Когда говорят, что после развала СССР Россия опрокинулась в бездну людоедского капитализма, отринув великую коммунистическую мечту, я не могу с этим согласиться. На самом деле это была грандиозная операция по легализации уже давно сложившегося порядка. Кто получил доступ к деньгам и собственности, кто бросился первым беззастенчиво грабить страну? Правильно — представители всё того же партхозактива. Не произошло смены элит — последние отнюдь не стали первыми. Выродившаяся в жалкую пародию на капиталистическое общество советская система просто стряхнула с себя надоевшие идеологические оковы, ещё как-то стеснявшие движения хищников, давно уже обосновавшихся во всех властных кабинетах.
Общественная ткань не переродилась, просто властная элита получила невиданную свободу манёвра, и выяснилось, что предыдущие 70 лет не сформировали у неё никаких механизмов торможения.
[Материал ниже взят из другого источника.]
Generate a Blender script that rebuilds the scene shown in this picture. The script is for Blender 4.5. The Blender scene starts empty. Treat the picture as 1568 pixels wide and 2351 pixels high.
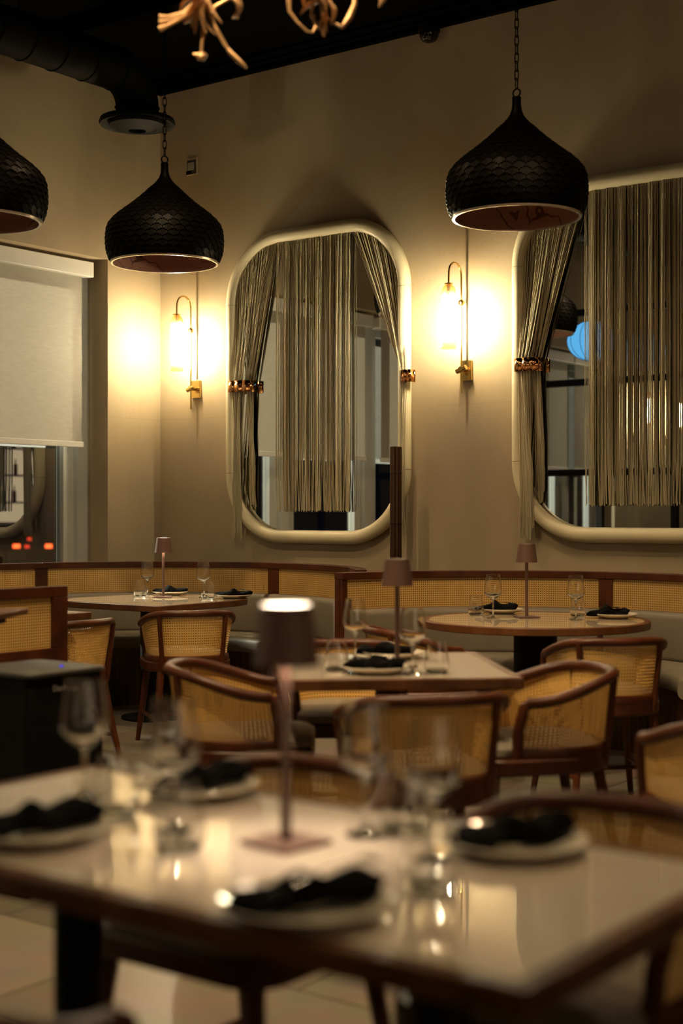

Наоборот, попытка создать нового человека, который был бы свободен от алчности, зависти, желания обладать как можно большим объёмом материальных благ, дала необъяснимый результат. На свет появился какой-то лютый, беспредельно циничный, не ставящий других ни во что плотоядный монстр, который и стал главным действующим лицом периода ельцинских реформ.
Мы должны понимать, что советская эпоха и последовавший за ней провал в дикое, животное состояние, чад кутежа и полного разнуздывания всех грабительских инстинктов — это органичный, последовательный процесс, где всё на своих местах: и причины, и следствия. Но скажу в оправдание тех, кто задумывал и пытался осуществить великий эксперимент. Человек всегда будет мечтать о счастье и справедливости — так уж он устроен. По образу и подобию. И отказываться от реализации этой мечты нет никакой нужды, тем более что в недрах русской религиозности и культуры можно найти все рецепты осторожного, но неуклонного, не прекращаемого ни на миг выравнивания реальности по заветам истины, добра и красоты. Просто надо, видимо, выучить раз и навсегда урок истории. Не русская революция оказалась главной катастрофой, а её итоги, проявившиеся во всей своей полноте 70 лет спустя.
Контрреволюция как основа общественного согласия
Стоит разорвать эту являющуюся нам из прошлого связку — революция и справедливое общество. Не распрощавшись раз и навсегда с идеологией, которая когда-то оказала плохую услугу России, мы обречены возвращаться к ней снова и снова.
Патриарх Кирилл, не в первый раз, кстати, объявил революцию 1917 года великим преступлением, вызвав крайнее раздражение у тех, кто достижениями октябрьского переворота дорожит, а сам переворот считает грандиозным историческим свершением.
Таких, давайте уже скажем, в нашей стране миллионы, и их число растет по мере того, как уходит в прошлое советская эпоха и память о ее, мягко говоря, своеобразном устройстве. Многие его аспекты были весьма неудобоваримы для живого человека, хотя, конечно, имелись и стороны, вполне достойные всяческих похвал.
Именно об этих сторонах, считая, что это и было содержательной основой советского строя, сейчас и тоскует та часть общества, которая чем дальше, тем все более энергично отстаивает заветы осиянного славами и победами Октября.
Между тем патриарх Кирилл не сказал ничего нового, разве что его характеристика революционеров и их деяний на сей раз звучала особенно резко. Позиция церкви по этому вопросу после распада Советского Союза была единой и не подвергалась ревизии.
В самом деле, как должны были христианские пастыри относиться к насильственному приходу к власти атеистов, которые разоряли и уничтожали православие в России, убивали и мучили священников, массово разграбляли и закрывали храмы? Почему, собственно, РПЦ должна держать рот на замке, когда речь заходит о воистину самом грандиозном богоборческом злодеянии в истории?
Но речь даже не об этом. Сама теория революционного переворота как способа смены власти в нашей стране давно помещена в сугубо негативный контекст.
На самых разных уровнях, начиная с официального и заканчивая интеллигентскими и бытовыми нарративами, представление об эволюции как единственно легитимной форме общественного развития стало нормативным и даже обыденным.
И как раз упование на революцию как на последнее слово оскорбленной в лучших чувствах прогрессивной части общества сместилось в либеральный спектр, уже окончательно маргинализировавшийся за последние годы.
Условные «красные», полагающие, что Октябрь был уникальным событием и к нему не стоит подверстывать разнообразные «бархатные» и «небархатные» майданы современности, просто не желают отдавать себе отчет в том, что речь идет совсем не о комплексе причин, обусловивших неизбежность революции 1917 года. Дескать, тогда все было сделано правильно, а нынешние мятежи инспирированы мировой закулисой.
Речь идет о способе смены общественного уклада, которых всего два: насильственное прерывание или эволюционное развитие.